Work to complete
Could you write out the opening lines of the data, word for word, stopping after the line that contains "return d * (z / d[2])"?

***

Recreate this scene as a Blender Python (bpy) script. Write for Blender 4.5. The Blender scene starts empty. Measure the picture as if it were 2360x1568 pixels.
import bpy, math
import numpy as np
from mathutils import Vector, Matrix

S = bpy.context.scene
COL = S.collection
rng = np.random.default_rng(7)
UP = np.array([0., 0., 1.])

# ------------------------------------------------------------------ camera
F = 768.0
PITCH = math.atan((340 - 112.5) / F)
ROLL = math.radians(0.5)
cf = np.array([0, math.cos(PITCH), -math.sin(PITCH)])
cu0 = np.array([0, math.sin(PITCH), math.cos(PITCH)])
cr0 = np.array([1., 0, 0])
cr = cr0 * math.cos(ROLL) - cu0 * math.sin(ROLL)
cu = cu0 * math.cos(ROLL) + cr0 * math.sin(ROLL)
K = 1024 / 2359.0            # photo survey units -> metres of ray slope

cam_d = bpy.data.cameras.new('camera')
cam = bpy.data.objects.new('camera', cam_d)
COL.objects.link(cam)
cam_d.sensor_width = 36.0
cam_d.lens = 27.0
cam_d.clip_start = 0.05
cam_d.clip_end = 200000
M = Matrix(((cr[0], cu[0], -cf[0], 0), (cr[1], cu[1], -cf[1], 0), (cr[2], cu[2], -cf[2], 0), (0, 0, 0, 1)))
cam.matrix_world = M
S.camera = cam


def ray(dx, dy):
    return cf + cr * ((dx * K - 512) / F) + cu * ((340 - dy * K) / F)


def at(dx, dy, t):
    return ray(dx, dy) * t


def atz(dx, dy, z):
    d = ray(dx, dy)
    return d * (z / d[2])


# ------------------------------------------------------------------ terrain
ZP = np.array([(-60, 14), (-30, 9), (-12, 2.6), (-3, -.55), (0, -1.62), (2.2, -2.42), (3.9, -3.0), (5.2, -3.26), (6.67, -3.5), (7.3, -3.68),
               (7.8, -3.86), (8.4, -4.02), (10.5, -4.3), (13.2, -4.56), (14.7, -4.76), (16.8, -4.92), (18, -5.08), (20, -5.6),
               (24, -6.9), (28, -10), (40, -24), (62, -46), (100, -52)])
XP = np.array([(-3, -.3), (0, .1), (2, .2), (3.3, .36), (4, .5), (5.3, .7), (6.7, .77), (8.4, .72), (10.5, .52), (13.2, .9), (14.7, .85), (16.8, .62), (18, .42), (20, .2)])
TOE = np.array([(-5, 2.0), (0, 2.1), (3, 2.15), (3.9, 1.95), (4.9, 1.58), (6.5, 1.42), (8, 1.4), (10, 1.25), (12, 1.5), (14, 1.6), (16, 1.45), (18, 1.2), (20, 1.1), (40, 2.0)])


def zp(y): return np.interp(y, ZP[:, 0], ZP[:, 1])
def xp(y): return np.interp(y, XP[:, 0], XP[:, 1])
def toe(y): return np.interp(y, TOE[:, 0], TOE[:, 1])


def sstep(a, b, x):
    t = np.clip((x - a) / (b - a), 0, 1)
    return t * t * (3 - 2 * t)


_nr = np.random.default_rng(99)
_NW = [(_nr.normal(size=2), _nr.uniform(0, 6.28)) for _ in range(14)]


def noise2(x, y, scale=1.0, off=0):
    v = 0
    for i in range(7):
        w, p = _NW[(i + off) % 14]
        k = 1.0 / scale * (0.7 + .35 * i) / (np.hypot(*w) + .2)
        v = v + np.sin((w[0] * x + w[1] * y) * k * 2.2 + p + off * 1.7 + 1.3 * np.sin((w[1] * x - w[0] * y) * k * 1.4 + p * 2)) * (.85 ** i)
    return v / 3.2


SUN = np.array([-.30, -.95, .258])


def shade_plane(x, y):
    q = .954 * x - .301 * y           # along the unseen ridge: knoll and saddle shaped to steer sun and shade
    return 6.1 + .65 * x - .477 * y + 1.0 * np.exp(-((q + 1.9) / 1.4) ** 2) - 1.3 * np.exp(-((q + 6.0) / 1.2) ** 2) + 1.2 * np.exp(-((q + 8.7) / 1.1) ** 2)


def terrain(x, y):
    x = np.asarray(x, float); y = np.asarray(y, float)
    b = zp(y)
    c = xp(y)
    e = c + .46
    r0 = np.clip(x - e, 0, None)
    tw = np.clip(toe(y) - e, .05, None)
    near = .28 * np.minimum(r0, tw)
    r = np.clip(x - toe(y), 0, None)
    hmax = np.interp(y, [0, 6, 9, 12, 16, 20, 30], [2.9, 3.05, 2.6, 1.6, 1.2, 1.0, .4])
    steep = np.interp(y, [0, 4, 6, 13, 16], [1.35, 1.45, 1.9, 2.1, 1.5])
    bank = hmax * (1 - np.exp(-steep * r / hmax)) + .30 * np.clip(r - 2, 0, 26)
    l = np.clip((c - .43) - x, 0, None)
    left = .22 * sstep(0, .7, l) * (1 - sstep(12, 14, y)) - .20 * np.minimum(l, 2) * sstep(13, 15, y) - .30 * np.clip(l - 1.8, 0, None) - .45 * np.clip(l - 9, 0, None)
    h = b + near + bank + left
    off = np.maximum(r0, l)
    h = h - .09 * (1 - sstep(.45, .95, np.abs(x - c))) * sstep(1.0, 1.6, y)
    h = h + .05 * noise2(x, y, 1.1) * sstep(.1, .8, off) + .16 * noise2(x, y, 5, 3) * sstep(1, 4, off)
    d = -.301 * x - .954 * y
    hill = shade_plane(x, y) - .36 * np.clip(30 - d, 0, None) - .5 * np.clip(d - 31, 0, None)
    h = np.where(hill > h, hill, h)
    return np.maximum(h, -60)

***

Solution to this task
Recreate this scene as a Blender Python (bpy) script. Write for Blender 4.5. The Blender scene starts empty. Measure the picture as if it were 2360x1568 pixels.
import bpy, math
import numpy as np
from mathutils import Vector, Matrix

S = bpy.context.scene
COL = S.collection
rng = np.random.default_rng(7)
UP = np.array([0., 0., 1.])

# ------------------------------------------------------------------ camera
F = 768.0
PITCH = math.atan((340 - 112.5) / F)
ROLL = math.radians(0.5)
cf = np.array([0, math.cos(PITCH), -math.sin(PITCH)])
cu0 = np.array([0, math.sin(PITCH), math.cos(PITCH)])
cr0 = np.array([1., 0, 0])
cr = cr0 * math.cos(ROLL) - cu0 * math.sin(ROLL)
cu = cu0 * math.cos(ROLL) + cr0 * math.sin(ROLL)
K = 1024 / 2359.0            # photo survey units -> metres of ray slope

cam_d = bpy.data.cameras.new('camera')
cam = bpy.data.objects.new('camera', cam_d)
COL.objects.link(cam)
cam_d.sensor_width = 36.0
cam_d.lens = 27.0
cam_d.clip_start = 0.05
cam_d.clip_end = 200000
M = Matrix(((cr[0], cu[0], -cf[0], 0), (cr[1], cu[1], -cf[1], 0), (cr[2], cu[2], -cf[2], 0), (0, 0, 0, 1)))
cam.matrix_world = M
S.camera = cam


def ray(dx, dy):
    return cf + cr * ((dx * K - 512) / F) + cu * ((340 - dy * K) / F)


def at(dx, dy, t):
    return ray(dx, dy) * t


def atz(dx, dy, z):
    d = ray(dx, dy)
    return d * (z / d[2])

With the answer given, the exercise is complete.